Reviewing a proof to show that a subgroup of a cyclic group is also cyclic

Question

I want to prove the following statement:

Let $H$ be a subgroup of a cyclic group $G$, here, finite. Then $H$ is also cyclic.

My question is about an attempt that I include below; in particular, about the final paragraph, specifically the highlighted sentence. I know there're other questions on this topic, but I've tried to prove it independently avoiding looking at them. I'm not interested in other proofs (unless they're directly relevant with the approach I've attempted).

---

Proof attempt:

$G$ is a cyclic group $\implies$ $G$ is made up of powers of an element $a$ (the generator):

$$G=\{a^0, a^1, a^2,...,a^{p-1}\}$$

$H$ will also only contain powers of $a$:

$$H=\{a^0, a^{i_1}, a^{i_2},...,a^{i_{m-1}}\}$$

noting that $a^0=e$ must be one of them.

Using Langrange's theorem, we know that the order of $H$ must divide the order of $G$. And then, the set:

$$\{a^{p/m}, \left(a^{p/m}\right)^2,\left(a^{p/m}\right)^3,...,\underbrace{\left(a^{p/m}\right)^m}_{=a^p=e}\}$$

is made of $m$ different elements, because $a^i\neq a^j \ \forall \ i,j \leq p \ \textrm{if} \ i\neq j$ (as the element $a$ generates $G$). That set, is also closed under multiplication, it's associative, has inverses, and an identity element.
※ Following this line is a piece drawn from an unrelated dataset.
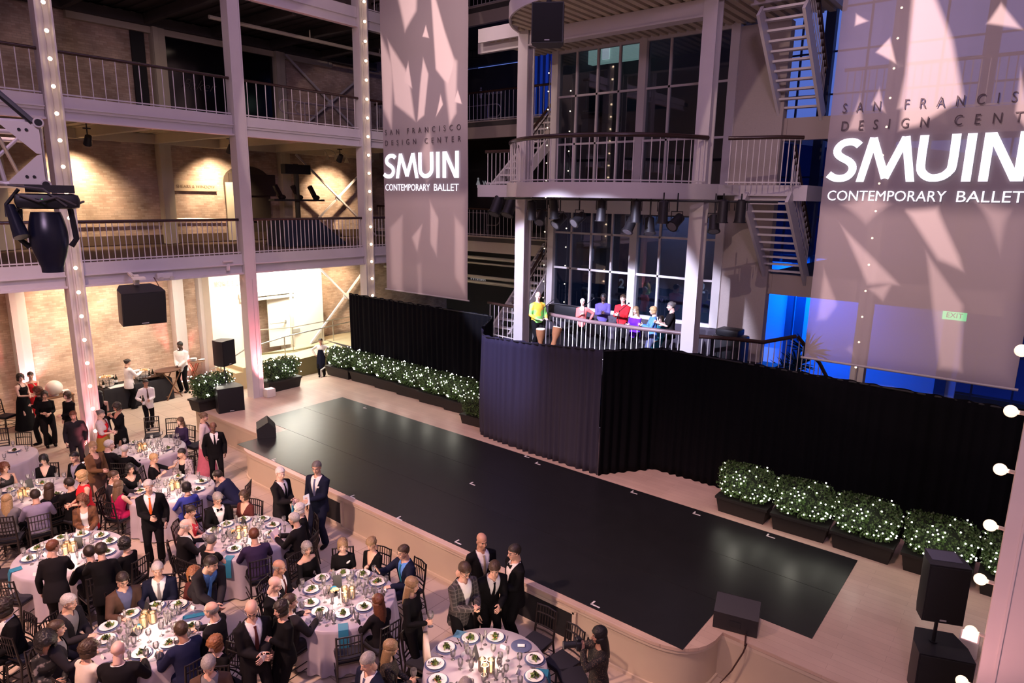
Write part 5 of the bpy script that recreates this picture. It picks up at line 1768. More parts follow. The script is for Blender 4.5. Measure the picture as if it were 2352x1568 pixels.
CLOTH = {'black': (.0055, .005, .006), 'black2': (.010, .0085, .010), 'char': (.021, .018, .022), 'navy': (.009, .011, .028), 'navy2': (.015, .017, .048), 'white': (.78, .75, .74), 'red': (.62, .022, .030), 'magenta': (.36, .012, .070), 'pink': (.62, .17, .24),
         'brown': (.085, .048, .034), 'brown2': (.17, .085, .040), 'blue': (.045, .06, .32), 'lblue': (.10, .26, .68), 'purple': (.13, .022, .52), 'violet': (.095, .075, .26), 'coral': (.88, .18, .16), 'green': (.26, .72, .16), 'yellow': (.86, .50, .04),
         'orange': (.80, .14, .03), 'skyblue': (.10, .22, .55), 'lav': (.26, .23, .33), 'maroon': (.085, .022, .020), 'cream': (.70, .60, .50), 'grey': (.20, .185, .19), 'teal': (.02, .16, .22), 'khaki': (.35, .28, .19), 'denim': (.10, .11, .20),
         'plum': (.035, .022, .060), 'gold': (.34, .21, .05), 'pale': (.60, .50, .50), 'drum': (.24, .10, .045)}


def patt(name, c1, c2, scale, thr=.55, kind='noise'):
    if name in MATS: return MATS[name]
    M = bpy.data.materials.new(name)
    M.use_nodes = True
    t = M.node_tree
    bs = t.nodes['Principled BSDF']; bs.inputs['Roughness'].default_value = .75
    tcn = t.nodes.new('ShaderNodeTexCoord')
    mr = t.nodes.new('ShaderNodeMapRange')
    if kind == 'plaid':
        outs = []
        for dr in ('X', 'Z'):
            wv = t.nodes.new('ShaderNodeTexWave'); wv.bands_direction = dr; wv.inputs['Scale'].default_value = scale
            t.links.new(tcn.outputs['Object'], wv.inputs['Vector']); outs.append(wv.outputs['Fac'])
        mx_ = t.nodes.new('ShaderNodeMath'); mx_.operation = 'MAXIMUM'
        t.links.new(outs[0], mx_.inputs[0]); t.links.new(outs[1], mx_.inputs[1])
        t.links.new(mx_.outputs[0], mr.inputs['Value'])
    else:
        nz = t.nodes.new('ShaderNodeTexVoronoi' if kind == 'voro' else 'ShaderNodeTexNoise')
        nz.inputs['Scale'].default_value = scale
        t.links.new(tcn.outputs['Object'], nz.inputs['Vector'])
        t.links.new(nz.outputs['Distance' if kind == 'voro' else 'Fac'], mr.inputs['Value'])
    mr.inputs['From Min'].default_value = thr - .03; mr.inputs['From Max'].default_value = thr + .03
    mx = t.nodes.new('ShaderNodeMix'); mx.data_type = 'RGBA'
    mx.inputs['A'].default_value = (*c1, 1); mx.inputs['B'].default_value = (*c2, 1)
    t.links.new(mr.outputs['Result'], mx.inputs['Factor'])
    t.links.new(mx.outputs['Result'], bs.inputs['Base Color'])
    MATS[name] = M
    return M


def cloth(c):
    if c == 'plaid': return patt('cloth_plaid', (.028, .024, .024), (.10, .085, .08), 5.5, .90, 'plaid')
    if c == 'floral': return patt('cloth_floral', (.010, .009, .010), (.22, .19, .18), 9, .58)
    if c == 'lace': return patt('cloth_lace', (.42, .36, .37), (.14, .10, .11), 34, .55)
    if c == 'redfloral': return patt('cloth_red_floral', (.55, .02, .04), (.75, .66, .62), 22, .64)
    if c == 'sequin': return patt('cloth_sequin', (.010, .008, .008), (.12, .075, .05), 70, .60)
    if c == 'quilt': return patt('cloth_quilt', (.15, .060, .022), (.085, .032, .012), 14, .5)
    if c == 'leopard': return patt('cloth_leopard', (.40, .29, .16), (.05, .03, .02), 26, .55)
    if c == 'greenyellow': return patt('cloth_green_yellow', CLOTH['green'], CLOTH['yellow'], 2.6, .50)
    return mat('cloth_' + c, CLOTH[c], .82, var=.12, scale=16, spec=.12, sheen=.0)


# ---- skeleton and layers
ROWS_M = [(-.13, .135, .100, 0), (-.06, .162, .120, 0), (.02, .163, .120, 0), (.12, .150, .112, .004), (.24, .158, .116, .008), (.36, .176, .120, .006), (.43, .176, .104, 0), (.475, .140, .088, -.006), (.515, .080, .070, -.010), (.55, .058, .058, -.008)]
ROWS_F = [(-.13, .145, .110, 0), (-.06, .172, .125, 0), (.02, .162, .115, 0), (.13, .128, .096, .004), (.24, .142, .112, .012), (.31, .150, .128, .020), (.38, .156, .110, .010), (.43, .154, .092, 0), (.475, .120, .078, -.006), (.515, .068, .062, -.010), (.55, .050, .052, -.008)]


def ik(S0, T, a, b, pole):
    d = T - S0
    L = min(d.length, (a + b) * .995)
    L = max(L, abs(a - b) + .02)
    dn = d.normalized()
    x = (a * a - b * b + L * L) / (2 * L)
    h = math.sqrt(max(0, a * a - x * x))
    p = pole - dn * pole.dot(dn)
    if p.length < 1e-4: p = Vector((0, 0, -1))
    E = S0 + dn * x + p.normalized() * h
    return E, S0 + dn * L


ARM = {  # wrist target relative to the shoulder centre, (outward, forward, up), hand kind
    'down': (.245, .03, -.52, 'relaxed'), 'table': (.16, .36, -.20, 'relaxed'), 'tablein': (.06, .38, -.17, 'relaxed'), 'lap': (.09, .26, -.38, 'relaxed'), 'clasp': (.035, .24, -.42, 'relaxed'), 'fold': (.02, .27, -.30, 'relaxed'),
    'glass': (.14, .30, -.24, 'grip'), 'glasslow': (.20, .24, -.36, 'grip'), 'raise': (.10, .46, -.02, 'flat'), 'hip': (.27, -.02, -.38, 'grip'), 'face': (.07, .24, .06, 'grip'), 'clap': (.035, .32, -.20, 'flat'), 'pocket': (.21, .06, -.46, 'relaxed'),
    'phone': (.05, .28, -.24, 'grip'), 'reach': (.20, .44, -.16, 'relaxed'), 'chest': (.02, .20, -.16, 'grip'), 'drum': (.14, .26, -.36, 'flat'), 'back': (.12, -.10, -.46, 'relaxed'), 'camera': (.06, .26, .10, 'grip'), 'chin': (.03, .20, -.02, 'grip'), 'bottle': (.24, .26, -.28, 'grip')}


def build_skeleton(p):
    sit = p['pose'] == 'sit'
    fem = p['sex'] == 'f'
    L = math.radians(p.get('lean', 6 if sit else 1))
    P = Vector((0, 0, .545 if sit else .93))
    if not sit and L > .35: P += Vector((0, -.16 * math.sin(L), 0))
    u = Vector((0, math.sin(L), math.cos(L))); f = Vector((0, math.cos(L), -math.sin(L)))
    nl = L * .65 + .10
    nd = Vector((0, math.sin(nl), math.cos(nl)))
    N = P + u * .52
    HC = N + nd * .165
    SC = P + u * .445
    sw = .150 if fem else .175
    sk = dict(P=P, u=u, f=f, N=N, HC=HC, SC=SC, sit=sit, fem=fem, rows=ROWS_F if fem else ROWS_M, w=p.get('w', 1.0))
    arms = p.get('arms', ('down', 'down'))
    sk['arm'] = {}
    for s, key in ((-1, arms[0]), (1, arms[1])):
        S0 = SC + Vector((s * sw * sk['w'], 0, -.005))
        ox, oy, oz, hk = ARM[key] if isinstance(key, str) else key
        T = SC + Vector((s * ox, oy, oz))
        if not isinstance(key, str) or key in ('down', 'pocket', 'back', 'hip'): pass
        pole = Vector((s * .55, -.55, -.6)) if key != 'hip' else Vector((s, -.3, 0))
        E, Wr = ik(S0, T, .285, .255, pole)
        sk['arm'][s] = (S0, E, Wr, hk, key)
    sk['leg'] = {}
    for s in (-1, 1):
        H = P + Vector((s * .088, 0, -.035))
        if sit:
            cr = p.get('kneespread', .10)
            K = Vector((s * cr, .42, .515)); A = Vector((s * (cr + .01), .36 + .04 * s, .085))
        else:
            st = p.get('step', 0.0)
            A = Vector((s * (.10 if not p.get('wide') else .16), s * st, .085))
            K, A = ik(H, A, .425, .425, Vector((s * .1, 1, 0)))
        sk['leg'][s] = (H, K, A)
    hp, hy = math.radians(p.get('hp', 8)), math.radians(p.get('hy', 0))
    sk['HR'] = Matrix.Rotation(hy, 3, 'Z') @ Matrix.Rotation(-hp, 3, 'X')
    return sk


def add_torso(mb, sk, e, t0=-.2, t1=.6, flare=0.0):
    rows = [r for r in sk['rows'] if t0 <= r[0] <= t1]
    if t0 < -.14:
        r0 = sk['rows'][0]
        rows = [(t0, max(r0[1], .160) + flare, max(r0[2], .115) + flare, 0), (-.13, max(r0[1], .165) + flare * .7, .122 + flare * .7, 0)] + rows[1:]
    rings = []
    for t, rx, ry, yo in rows:
        c = sk['P'] + sk['u'] * t + sk['f'] * yo
        ww = sk['w'] if t < .45 else 1 + (sk['w'] - 1) * .4
        rings.append([c + Vector((1, 0, 0)) * ((rx * ww + e) * math.cos(a)) + sk['f'] * ((ry * ww * (1 + .25 * (sk['w'] - 1)) + e) * math.sin(a)) for a in [2 * PI * k / 20 for k in range(20)]])
    mb.loft(rings)


def add_arm(mb, sk, s, e, frac=1.0):
    S0, E, W, _, _ = sk['arm'][s]
    g = .92 if sk['fem'] else 1.06
    inn = S0 + Vector((-s * .05, 0, .0))
    r = [.062 * g + e, .060 * g + e, .048 * g + e, .041 * g + e]
    pts = [inn, S0, S0.lerp(E, .5), E]
    if frac > .5:
        k = (frac - .5) * 2
        pts += [E.lerp(W, k * .4), E.lerp(W, k)]
        r += [.041 * g + e, (.041 * (1 - k) + .030 * k) * g + e]
    else:
        k = max(.12, frac * 2)
        pts = [inn, S0, S0.lerp(E, k)]
        r = r[:2] + [(.060 - .019 * k) * g + e]
    mb.tube(pts, r, 12, round_caps=True)


def add_leg(mb, sk, s, e, flare=0.0, skirtish=0.0):
    H, K, A = sk['leg'][s]
    g = 1.0 if sk['fem'] else 1.02
    w_ = sk['w']
    mb.tube([H + Vector((0, 0, .03)), H.lerp(K, .45), K, K.lerp(A, .35), A + Vector((0, 0, .015))],
            [.088 * g * w_ + e, .078 * g * w_ + e, .056 * g + e, .054 * g + e + flare * .3, .038 * g + e + flare], 14, round_caps=True)


def add_skirt(mb, sk, length, e):
    """waist to hem; on a seated figure it drapes over the thighs"""
    P = sk['P']
    if not sk['sit']:
        z1 = {'knee': .46, 'mid': .30, 'floor': .03}[length]
        fl = {'knee': .04, 'mid': .07, 'floor': .13}[length]
        rings = []
        n = 7
        for j in range(n + 1):
            f_ = j / n
            z = P.z + .10 + (z1 - P.z - .10) * f_
            rx = (.132 + e if f_ == 0 else .178 + e * .5 + fl * f_ ** 1.5)
            ry = (.100 + e if f_ == 0 else .140 + e * .5 + fl * f_ ** 1.5)
            rings.append([Vector((rx * math.cos(a) * (1 + .03 * math.sin(a * 6) * f_), ry * math.sin(a) * (1 + .05 * math.sin(a * 5 + 1) * f_) + P.y, z)) for a in [2 * PI * k / 28 for k in range(28)]])
        mb.loft(rings)
    else:
        for s in (-1, 1):
            H, K, A = sk['leg'][s]
            mb.tube([H + Vector((0, 0, .02)), K + Vector((0, .0, 0))] + ([K.lerp(A, .8)] if length == 'floor' else [K.lerp(A, .3)]), [.115, .085, .09], 14, round_caps=True)
        a_, b_ = sk['leg'][-1], sk['leg'][1]
        mb.tube([(a_[0] + b_[0]) / 2, (a_[1] + b_[1]) / 2 + Vector((0, -.03, -.01))], [.11, .07], 14, round_caps=True)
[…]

This is, that set is a group.

Such group will be a cyclic subgroup of $G$, and there'll be (at least) one such subgroup for every divisor of $p$. There won't be subgroups of any other order (Lagrange's theorem). But also, there can be only one group of each order (up to isomorphism). Therefore, these cyclic subgroups exhaust the subgroups of $G$, and this proves that all subgroups of $G$ are cyclic.

Answer 1

I am just a student so take my answer with a grain of salt, but below there is a different prove to your question. I hope this will help you or other student.

The group is $(G;*)$.

1- We writte $g'$ the element of $G$ s.t. $G = \langle g'\rangle $

2- $\forall h \in H \Rightarrow h \in G$ because $ H \subseteq G $. As $G$ is a cyclic group by assumption $\forall h \in H, \exists k \in \mathbb{Z} $ s.t $ g'^k=h $.
Now we choose $h'=g'^{k} \in H$ the element of $H$ that can be expressed as the smallest integer power of $g'$.

3- Any power $\mathbb{Z}$ of $h' = g'^{k}$ is in $H$ as by assumption $H$ is a group. Thus $\langle h'\rangle \subseteq H $.

4- It let us to prove that $H \subseteq \langle h'\rangle$.

• $\forall h \in H \Rightarrow h \in G \Rightarrow \exists l \in \mathbb{Z} $ s.t. $h=g^l$. And we can write $ l = kq + r$ and $ q,r \in \mathbb{Z}, 0 \leq r < k $ and $k$ as define in "3-".
• So $g^l = g^{kq}*g^r = (g^k)^q * g^r \Rightarrow (g^k)^{-q} * g^l = g^r $. Remember that $ g^k \in H \Rightarrow (g^k)^{-q} \in H $ too as $(g^k)^{-1} \in H $ by property of $H$ a sub group and because $(g^k)^{-q} = (g^k)^{-1} * ... * (g^k)^{-1} $ "q" times we can conclude $(g^k)^{-q}, g^l \in H$.
• But if $(g^k)^{-q}, g^l \in H \Rightarrow g^{-qk+l}=g^r \in H$ too.
• Beware that $0 \leq r < k$ and that here on one side $-qk+l \leq 0$ and on the other side $-qk+l = r \geq 0$. Hence the only solution is $r=0$ .
  In conclusion $g^l$ can be generated by $h'=g^k$. And this prove that $H \subseteq \langle h'\rangle$

Q.E.D.